## GOAL
Repeat the entire listing exactly as written.

__________

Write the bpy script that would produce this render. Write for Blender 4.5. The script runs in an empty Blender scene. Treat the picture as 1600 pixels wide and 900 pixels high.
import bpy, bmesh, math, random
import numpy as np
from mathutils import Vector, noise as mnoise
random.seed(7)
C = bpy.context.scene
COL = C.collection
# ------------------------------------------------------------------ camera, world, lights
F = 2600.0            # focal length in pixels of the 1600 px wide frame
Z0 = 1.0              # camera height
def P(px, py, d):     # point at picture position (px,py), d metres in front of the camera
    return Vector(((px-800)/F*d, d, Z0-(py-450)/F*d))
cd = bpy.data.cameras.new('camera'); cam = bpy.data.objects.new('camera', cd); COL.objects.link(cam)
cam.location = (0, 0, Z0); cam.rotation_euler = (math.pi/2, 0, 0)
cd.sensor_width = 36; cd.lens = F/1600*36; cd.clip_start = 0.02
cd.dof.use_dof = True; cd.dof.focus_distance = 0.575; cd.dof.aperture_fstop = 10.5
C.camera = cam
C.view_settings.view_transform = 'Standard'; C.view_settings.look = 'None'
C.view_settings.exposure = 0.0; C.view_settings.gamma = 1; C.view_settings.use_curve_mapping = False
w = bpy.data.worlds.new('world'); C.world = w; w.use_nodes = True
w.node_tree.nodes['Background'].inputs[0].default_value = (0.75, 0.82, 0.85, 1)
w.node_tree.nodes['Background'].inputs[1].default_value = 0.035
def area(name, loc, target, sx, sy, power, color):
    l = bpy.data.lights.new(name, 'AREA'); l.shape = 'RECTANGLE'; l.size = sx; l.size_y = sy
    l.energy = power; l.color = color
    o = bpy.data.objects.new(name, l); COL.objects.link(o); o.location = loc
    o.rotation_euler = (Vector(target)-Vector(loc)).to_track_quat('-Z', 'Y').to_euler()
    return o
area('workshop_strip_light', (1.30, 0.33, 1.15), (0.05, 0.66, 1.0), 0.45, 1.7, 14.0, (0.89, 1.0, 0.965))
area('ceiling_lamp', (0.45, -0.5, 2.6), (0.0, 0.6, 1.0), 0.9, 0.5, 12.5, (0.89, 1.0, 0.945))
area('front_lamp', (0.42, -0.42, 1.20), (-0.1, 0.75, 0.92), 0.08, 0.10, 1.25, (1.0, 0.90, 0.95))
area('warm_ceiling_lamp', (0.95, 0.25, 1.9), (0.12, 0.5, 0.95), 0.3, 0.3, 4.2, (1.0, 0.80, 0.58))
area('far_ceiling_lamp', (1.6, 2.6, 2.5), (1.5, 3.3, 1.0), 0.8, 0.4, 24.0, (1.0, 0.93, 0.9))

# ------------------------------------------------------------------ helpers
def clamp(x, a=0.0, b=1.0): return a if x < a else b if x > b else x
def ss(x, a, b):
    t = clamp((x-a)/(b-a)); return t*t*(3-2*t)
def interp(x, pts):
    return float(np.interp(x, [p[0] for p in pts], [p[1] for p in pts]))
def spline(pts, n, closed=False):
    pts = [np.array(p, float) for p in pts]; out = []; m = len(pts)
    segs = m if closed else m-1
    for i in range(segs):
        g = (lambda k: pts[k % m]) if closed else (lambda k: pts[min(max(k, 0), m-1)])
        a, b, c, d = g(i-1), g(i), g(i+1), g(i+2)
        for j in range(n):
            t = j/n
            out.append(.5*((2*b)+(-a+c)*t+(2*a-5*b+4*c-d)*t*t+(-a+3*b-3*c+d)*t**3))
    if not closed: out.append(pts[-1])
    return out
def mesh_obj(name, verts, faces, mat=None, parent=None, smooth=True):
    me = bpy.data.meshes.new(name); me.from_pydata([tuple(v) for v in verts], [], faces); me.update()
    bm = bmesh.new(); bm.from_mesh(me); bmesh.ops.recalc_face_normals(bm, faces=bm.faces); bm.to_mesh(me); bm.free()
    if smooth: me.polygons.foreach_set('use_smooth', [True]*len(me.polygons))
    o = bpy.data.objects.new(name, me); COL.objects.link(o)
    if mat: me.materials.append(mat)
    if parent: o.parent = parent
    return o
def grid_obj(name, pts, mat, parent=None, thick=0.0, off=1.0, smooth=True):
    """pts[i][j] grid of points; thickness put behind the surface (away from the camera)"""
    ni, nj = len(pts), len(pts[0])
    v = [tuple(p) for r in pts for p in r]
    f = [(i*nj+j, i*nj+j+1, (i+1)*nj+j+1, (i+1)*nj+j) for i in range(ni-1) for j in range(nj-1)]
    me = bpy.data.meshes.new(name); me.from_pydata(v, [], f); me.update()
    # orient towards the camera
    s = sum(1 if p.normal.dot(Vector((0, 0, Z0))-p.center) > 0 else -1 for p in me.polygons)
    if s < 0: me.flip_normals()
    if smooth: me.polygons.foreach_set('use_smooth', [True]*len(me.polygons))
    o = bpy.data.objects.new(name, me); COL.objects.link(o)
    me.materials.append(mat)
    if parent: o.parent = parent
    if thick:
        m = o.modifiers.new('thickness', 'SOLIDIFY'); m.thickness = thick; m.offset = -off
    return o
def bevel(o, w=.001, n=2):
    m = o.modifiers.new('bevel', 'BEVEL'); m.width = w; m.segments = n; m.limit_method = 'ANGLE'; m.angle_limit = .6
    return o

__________

## IN RESPONSE
Write the bpy script that would produce this render. Write for Blender 4.5. The script runs in an empty Blender scene. Treat the picture as 1600 pixels wide and 900 pixels high.
import bpy, bmesh, math, random
import numpy as np
from mathutils import Vector, noise as mnoise
random.seed(7)
C = bpy.context.scene
COL = C.collection
# ------------------------------------------------------------------ camera, world, lights
F = 2600.0            # focal length in pixels of the 1600 px wide frame
Z0 = 1.0              # camera height
def P(px, py, d):     # point at picture position (px,py), d metres in front of the camera
    return Vector(((px-800)/F*d, d, Z0-(py-450)/F*d))
cd = bpy.data.cameras.new('camera'); cam = bpy.data.objects.new('camera', cd); COL.objects.link(cam)
cam.location = (0, 0, Z0); cam.rotation_euler = (math.pi/2, 0, 0)
cd.sensor_width = 36; cd.lens = F/1600*36; cd.clip_start = 0.02
cd.dof.use_dof = True; cd.dof.focus_distance = 0.575; cd.dof.aperture_fstop = 10.5
C.camera = cam
C.view_settings.view_transform = 'Standard'; C.view_settings.look = 'None'
C.view_settings.exposure = 0.0; C.view_settings.gamma = 1; C.view_settings.use_curve_mapping = False
w = bpy.data.worlds.new('world'); C.world = w; w.use_nodes = True
w.node_tree.nodes['Background'].inputs[0].default_value = (0.75, 0.82, 0.85, 1)
w.node_tree.nodes['Background'].inputs[1].default_value = 0.035
def area(name, loc, target, sx, sy, power, color):
    l = bpy.data.lights.new(name, 'AREA'); l.shape = 'RECTANGLE'; l.size = sx; l.size_y = sy
    l.energy = power; l.color = color
    o = bpy.data.objects.new(name, l); COL.objects.link(o); o.location = loc
    o.rotation_euler = (Vector(target)-Vector(loc)).to_track_quat('-Z', 'Y').to_euler()
    return o
area('workshop_strip_light', (1.30, 0.33, 1.15), (0.05, 0.66, 1.0), 0.45, 1.7, 14.0, (0.89, 1.0, 0.965))
area('ceiling_lamp', (0.45, -0.5, 2.6), (0.0, 0.6, 1.0), 0.9, 0.5, 12.5, (0.89, 1.0, 0.945))
area('front_lamp', (0.42, -0.42, 1.20), (-0.1, 0.75, 0.92), 0.08, 0.10, 1.25, (1.0, 0.90, 0.95))
area('warm_ceiling_lamp', (0.95, 0.25, 1.9), (0.12, 0.5, 0.95), 0.3, 0.3, 4.2, (1.0, 0.80, 0.58))
area('far_ceiling_lamp', (1.6, 2.6, 2.5), (1.5, 3.3, 1.0), 0.8, 0.4, 24.0, (1.0, 0.93, 0.9))

# ------------------------------------------------------------------ helpers
def clamp(x, a=0.0, b=1.0): return a if x < a else b if x > b else x
def ss(x, a, b):
    t = clamp((x-a)/(b-a)); return t*t*(3-2*t)
def interp(x, pts):
    return float(np.interp(x, [p[0] for p in pts], [p[1] for p in pts]))
def spline(pts, n, closed=False):
    pts = [np.array(p, float) for p in pts]; out = []; m = len(pts)
    segs = m if closed else m-1
    for i in range(segs):
        g = (lambda k: pts[k % m]) if closed else (lambda k: pts[min(max(k, 0), m-1)])
        a, b, c, d = g(i-1), g(i), g(i+1), g(i+2)
        for j in range(n):
            t = j/n
            out.append(.5*((2*b)+(-a+c)*t+(2*a-5*b+4*c-d)*t*t+(-a+3*b-3*c+d)*t**3))
    if not closed: out.append(pts[-1])
    return out
def mesh_obj(name, verts, faces, mat=None, parent=None, smooth=True):
    me = bpy.data.meshes.new(name); me.from_pydata([tuple(v) for v in verts], [], faces); me.update()
    bm = bmesh.new(); bm.from_mesh(me); bmesh.ops.recalc_face_normals(bm, faces=bm.faces); bm.to_mesh(me); bm.free()
    if smooth: me.polygons.foreach_set('use_smooth', [True]*len(me.polygons))
    o = bpy.data.objects.new(name, me); COL.objects.link(o)
    if mat: me.materials.append(mat)
    if parent: o.parent = parent
    return o
def grid_obj(name, pts, mat, parent=None, thick=0.0, off=1.0, smooth=True):
    """pts[i][j] grid of points; thickness put behind the surface (away from the camera)"""
    ni, nj = len(pts), len(pts[0])
    v = [tuple(p) for r in pts for p in r]
    f = [(i*nj+j, i*nj+j+1, (i+1)*nj+j+1, (i+1)*nj+j) for i in range(ni-1) for j in range(nj-1)]
    me = bpy.data.meshes.new(name); me.from_pydata(v, [], f); me.update()
    # orient towards the camera
    s = sum(1 if p.normal.dot(Vector((0, 0, Z0))-p.center) > 0 else -1 for p in me.polygons)
    if s < 0: me.flip_normals()
    if smooth: me.polygons.foreach_set('use_smooth', [True]*len(me.polygons))
    o = bpy.data.objects.new(name, me); COL.objects.link(o)
    me.materials.append(mat)
    if parent: o.parent = parent
    if thick:
        m = o.modifiers.new('thickness', 'SOLIDIFY'); m.thickness = thick; m.offset = -off
    return o
def bevel(o, w=.001, n=2):
    m = o.modifiers.new('bevel', 'BEVEL'); m.width = w; m.segments = n; m.limit_method = 'ANGLE'; m.angle_limit = .6
    return o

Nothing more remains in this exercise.